Love in the First Degree

From what I’ve seen…often women go into a relationship seeing the potential that their life long partner has to meet a certain criteria. But the men never change and the women cannot accept it which they should’ve done in the first place upon accepting them into their lives.

Then most men fall in love, or are captured, by a woman for how they present and emanate themselves to be but later finds out in the relationship the woman changes. Is that something anyone should accept? False advertising is not acceptable in any case. A metaphor for that is perhaps like how a woman will wear a beautiful mask and invite a man in for dinner and as soon as she’s got him she takes that mask off and the man is like “Whoa, this isn’t the person I fell in love with.” I hear that all the time. ALL the time. It seems like people go into a relationship not truly believing that this is who that person truly is then as they ignore any red flag, then later realize that that is not what they wanted in a person and then try to change them instead of accepting who they really are.

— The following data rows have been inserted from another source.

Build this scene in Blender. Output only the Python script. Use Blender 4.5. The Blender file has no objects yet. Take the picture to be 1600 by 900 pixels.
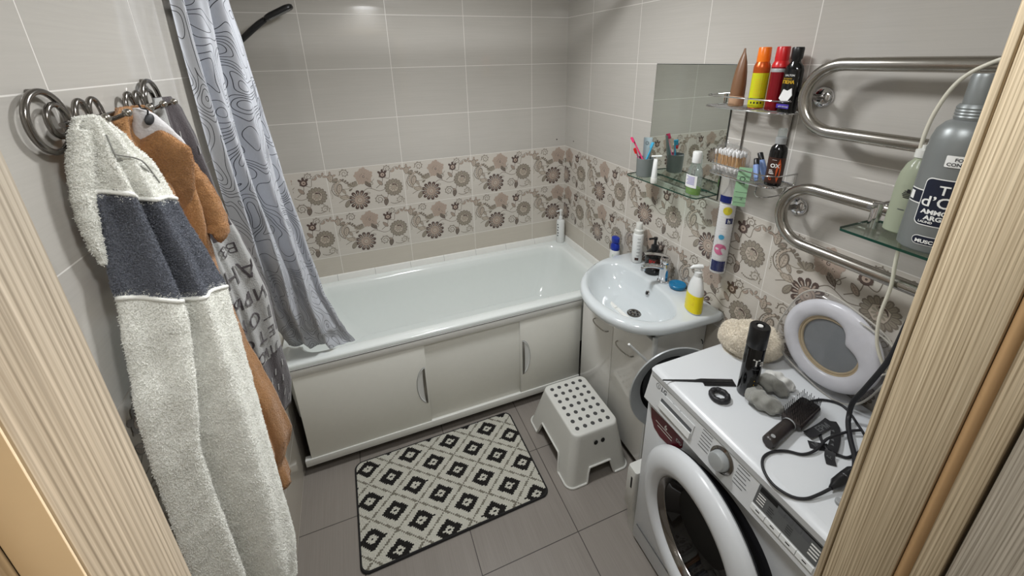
import bpy, bmesh, math, random
from mathutils import Vector as V, Matrix, noise as mnoise
random.seed(7)
PI = math.pi
S = bpy.context.scene
COL = S.collection

# ------------------------------------------------------------------ camera, world, lights, exposure
cd = bpy.data.cameras.new('camera'); cam = bpy.data.objects.new('camera', cd); COL.objects.link(cam)
cam.location = (0.43223, -2.35599, 1.81699)
cam.rotation_euler = (1.22176, 0.01931, -0.37386)
cd.sensor_width = 36.0; cd.lens = 644.09 / 1600 * 36
cd.shift_x = -0.00044; cd.shift_y = -0.07783
cd.clip_start = 0.01
S.camera = cam
S.view_settings.view_transform = 'Standard'; S.view_settings.look = 'None'
S.view_settings.exposure = 0.0; S.view_settings.gamma = 1.0
S.view_settings.use_curve_mapping = False

wd = bpy.data.worlds.new('world'); S.world = wd; wd.use_nodes = True
wd.node_tree.nodes['Background'].inputs[0].default_value = (1.0, 0.92, 0.80, 1)
wd.node_tree.nodes['Background'].inputs[1].default_value = 0.20

CEIL = 2.33
LAMPS = [(0.70, -2.0, 6.3), (0.83, -0.98, 18.0)]          # x, y, watts
LAMP_COLOR = (0.965, 0.98, 1.0)
hl = bpy.data.lights.new('hallway_light', 'SPOT'); hl.spot_size = math.radians(20); hl.spot_blend = 0.4; hl.shadow_soft_size = 0.08; hl.energy = 17; hl.color = (1.0, 0.76, 0.50)
hlo = bpy.data.objects.new('hallway_light', hl); COL.objects.link(hlo)
hlo.location = (0.93, -2.56, 2.1); hlo.rotation_euler = (V((0.285, -2.215, 1.62)) - V(hlo.location)).to_track_quat('-Z', 'Y').to_euler()

W = 1.71485          # right wall x (left wall x = 0, back wall y = 0)
ZF = 1.2758          # top of the floral band
TW, TH = 0.402, 0.25318
YD = -2.150          # inner face of the door wall

# ------------------------------------------------------------------ node expression helper
class E:
    def __init__(s, nt, sock): s.nt = nt; s.s = sock
    def _op(s, op, *a):
        n = s.nt.nodes.new('ShaderNodeMath'); n.operation = op
        for i, v in enumerate((s,) + a):
            if isinstance(v, E): s.nt.links.new(v.s, n.inputs[i])
            else: n.inputs[i].default_value = v
        return E(s.nt, n.outputs[0])
    def __add__(s, o): return s._op('ADD', o)
    __radd__ = __add__
    def __sub__(s, o): return s._op('SUBTRACT', o)
    def __rsub__(s, o): return (s * -1.0) + o
    def __mul__(s, o): return s._op('MULTIPLY', o)
    __rmul__ = __mul__
    def __truediv__(s, o): return s._op('DIVIDE', o)
    def abs(s): return s._op('ABSOLUTE')
    def fract(s): return s._op('FRACT')
    def floor(s): return s._op('FLOOR')
    def sin(s): return s._op('SINE')
    def sqrt(s): return s._op('SQRT')
    def lt(s, o): return s._op('LESS_THAN', o)
    def gt(s, o): return s._op('GREATER_THAN', o)
    def min(s, o): return s._op('MINIMUM', o)
    def max(s, o): return s._op('MAXIMUM', o)
    def clamp(s): return s.min(1.0).max(0.0)

def lin(c):
    out = []
    for v in c[:3]:
        v = v / 255.0
        out.append(v / 12.92 if v <= 0.04045 else ((v + 0.055) / 1.055) ** 2.4)
    return tuple(out) + (1.0,)

class MT:
    """a procedural material under construction"""
    def __init__(s, name):
        s.m = bpy.data.materials.new(name); s.m.use_nodes = True
        s.nt = s.m.node_tree; s.b = s.nt.nodes['Principled BSDF']
        s._tc = None
    def tc(s, k='Object'):
        if s._tc is None: s._tc = s.nt.nodes.new('ShaderNodeTexCoord')
        return s._tc.outputs[k]
    def xyz(s, k='Object'):
        n = s.nt.nodes.new('ShaderNodeSeparateXYZ'); s.nt.links.new(s.tc(k), n.inputs[0])
        return [E(s.nt, n.outputs[i]) for i in range(3)]
    def vec(s, x, y, z=0.0):
        n = s.nt.nodes.new('ShaderNodeCombineXYZ')
        for i, v in enumerate((x, y, z)):
            if isinstance(v, E): s.nt.links.new(v.s, n.inputs[i])
            else: n.inputs[i].default_value = v
        return n.outputs[0]
    def noise(s, vec, scale=5.0, detail=2.0, rough=0.5, dist=0.0):
        n = s.nt.nodes.new('ShaderNodeTexNoise')
        if vec is not None: s.nt.links.new(vec, n.inputs['Vector'])
        n.inputs['Scale'].default_value = scale; n.inputs['Detail'].default_value = detail
        n.inputs['Roughness'].default_value = rough; n.inputs['Distortion'].default_value = dist
        return E(s.nt, n.outputs[0])
    def voro(s, vec, scale):
        n = s.nt.nodes.new('ShaderNodeTexVoronoi'); n.inputs['Scale'].default_value = scale
        s.nt.links.new(vec, n.inputs['Vector'])
        return E(s.nt, n.outputs['Distance'])
    def mix(s, f, a, b):
        n = s.nt.nodes.new('ShaderNodeMix'); n.data_type = 'RGBA'
        if isinstance(f, E): s.nt.links.new(f.s, n.inputs[0])
        else: n.inputs[0].default_value = f
        for i, v in ((6, a), (7, b)):
            if isinstance(v, tuple): n.inputs[i].default_value = v
            else: s.nt.links.new(v, n.inputs[i])
        return n.outputs[2]
    def color(s, c):
        if isinstance(c, tuple): s.b.inputs['Base Color'].default_value = c
        else: s.nt.links.new(c, s.b.inputs['Base Color'])
        return s
    def set(s, **k):
        for n, v in k.items():
            i = s.b.inputs[{'rough': 'Roughness', 'metal': 'Metallic', 'ior': 'IOR', 'trans': 'Transmission Weight', 'coat': 'Coat Weight', 'coatr': 'Coat Roughness',
                            'spec': 'Specular IOR Level', 'sheen': 'Sheen Weight', 'alpha': 'Alpha', 'sss': 'Subsurface Weight'}[n]]
            if isinstance(v, E): s.nt.links.new(v.s, i)
            else: i.default_value = v
        return s
    def bump(s, h, strength=0.3, dist=0.001):
        n = s.nt.nodes.new('ShaderNodeBump'); n.inputs['Strength'].default_value = strength
        n.inputs['Distance'].default_value = dist
        s.nt.links.new(h.s, n.inputs['Height']); s.nt.links.new(n.outputs[0], s.b.inputs['Normal'])
        return s

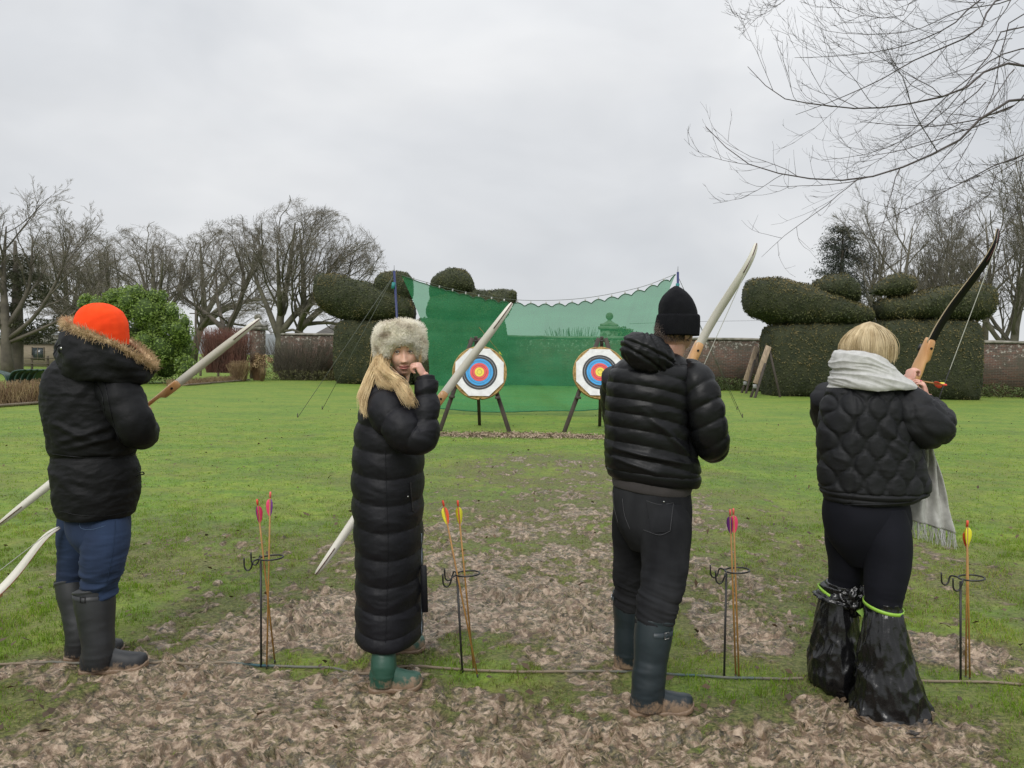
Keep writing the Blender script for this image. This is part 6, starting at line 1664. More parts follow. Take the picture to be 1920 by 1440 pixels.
# hair
def hair_lock(parent, m, guides, n, spread, rng, rad=.0011, name='hair', tip=.3, segs=16, fan=1.0):
    P = []
    for k in range(n):
        g = guides[rng.randint(len(guides))]; K = resample(np.array([at(*q) for q in g]), segs)
        o1, o2 = rng.normal(size=3) * spread, rng.normal(size=3) * spread
        t = np.linspace(0, 1, segs)[:, None]
        wv = np.stack([fbm(t[:, 0] * 2.2 + rng.uniform(0, 50), k * .13, 0.0, 2), fbm(t[:, 0] * 2.2, k * .37 + 9, 5.0, 2), 0 * t[:, 0]], 1)
        P.append(K + o1 * (1 - t) + o2 * t * fan + wv * spread * 1.0 * t)
    P = np.stack(P)
    return tubes(P, rad * np.tile(np.concatenate([np.full(segs - 5, 1.0), np.linspace(1, tip, 5)]), (n, 1)), 3, caps=False)
rhh = np.random.RandomState(141)
gl = [[(720, 659, 3.63), (708, 678, 3.57), (696, 702, 3.54), (684, 728, 3.50), (678, 752, 3.48)], [(719, 664, 3.63), (705, 685, 3.57), (690, 712, 3.53), (677, 740, 3.50), (680, 770, 3.47)], [(718, 669, 3.63), (700, 690, 3.58), (684, 720, 3.54), (675, 745, 3.50)], [(722, 664, 3.63), (708, 690, 3.56), (694, 722, 3.51), (683, 758, 3.47), (686, 778, 3.46)]]
gf_ = [[(720, 659, 3.63), (715, 682, 3.53), (738, 706, 3.50), (754, 728, 3.44), (768, 750, 3.40)], [(718, 662, 3.63), (710, 690, 3.54), (718, 715, 3.50), (734, 728, 3.46)], [(722, 666, 3.63), (718, 688, 3.52), (744, 712, 3.47), (762, 735, 3.40), (774, 758, 3.38)], [(717, 664, 3.63), (706, 688, 3.55), (710, 714, 3.51), (718, 724, 3.49)], [(723, 672, 3.63), (723, 696, 3.50), (752, 716, 3.46), (770, 742, 3.41)], [(719, 668, 3.63), (713, 690, 3.53), (736, 712, 3.48), (752, 738, 3.42), (764, 756, 3.39)]]
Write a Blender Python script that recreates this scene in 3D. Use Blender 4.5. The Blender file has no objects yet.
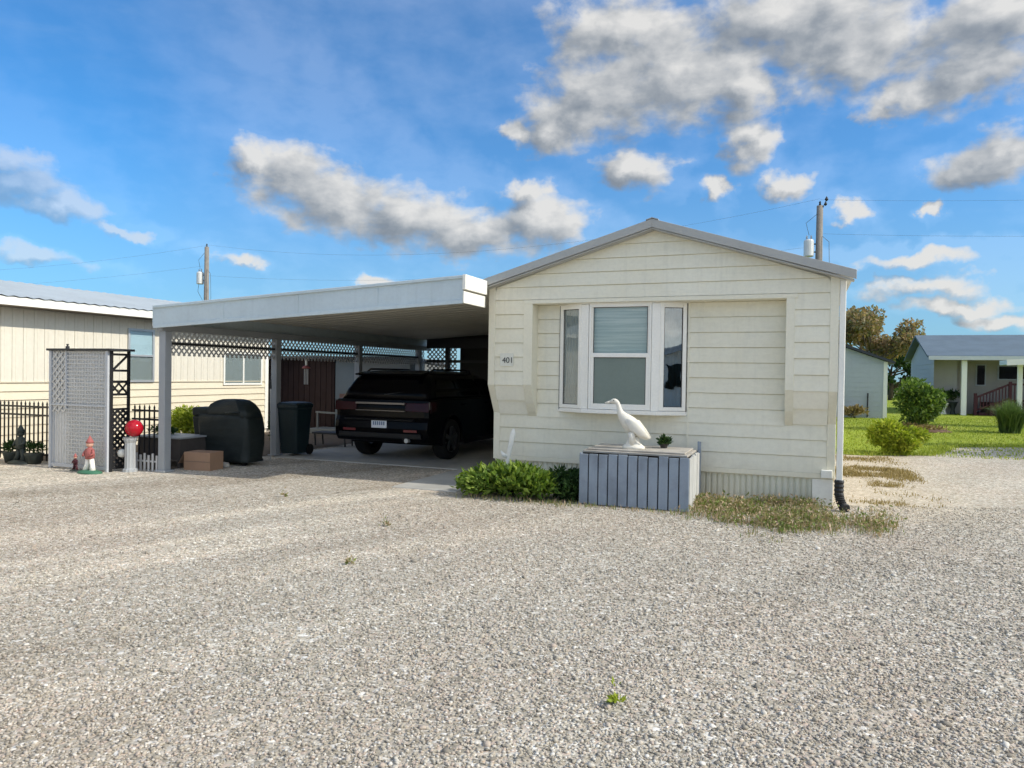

True love is acceptance. If you have to justify being with someone that isn’t right for you then you will never be satisfied. Ever. You will always be chasing that in someone that can’t be someone they are not. If you think that your love and direction will change someone it won’t. People do not change. If they do change it’s because they want to for themselves and never for someone else. When somebody changes for someone then they are not their true self and are obviously lost and take on the direction that that person is giving them. They are the image of what the other person wants them to be. That will never work out because if the person trying to change that person wasn’t happy in the first place with their choice and whom they have committed to then by changing that person and that person changing for them is love in the false degree. A true connection is if both people are happy and complete with themselves instead of finding a connection to complete them. Forget the ridiculous saying form Jerry McGuire, “You complete me.” Barf. Vomit. Hurl. Women melted over that! If a man ever said that to me I’d send him back on his journey to find himself first.

If you have to change yourself for someone then who are you being true to? True pure love is all about acceptance. How can you accept someone else’s being if you can’t accept yours? Therefore, how can you love someone if you can’t love You? We all have faults or what others think are our faults. If they are our faults and we know they are then why don’t we change faults? In that case, why do we think we can change someone else’s faults? If you are not willing to accept something then it’s up to you to change it and if you absolutely cannot change it then must be willing to accept it. Either way those are the only 2 choices. Complaining, regretting or hurting from it are not acceptable choices. But the one and only real option is to love. Just love. Just care. Just accept. Just have good intentions. Love is the highest frequency and it always sends positive vibes. When you find someone whom you don’t have to change or that you don’t have to change for, only then is when you will find love; amplified. Unconditionally. In the first degree. I hope that all made sense. It’s late and I apologize for any spelling or grammar mistakes. Sweet thoughts, Rina x Remember this always: “I” always comes first in the alphabet, then “U”.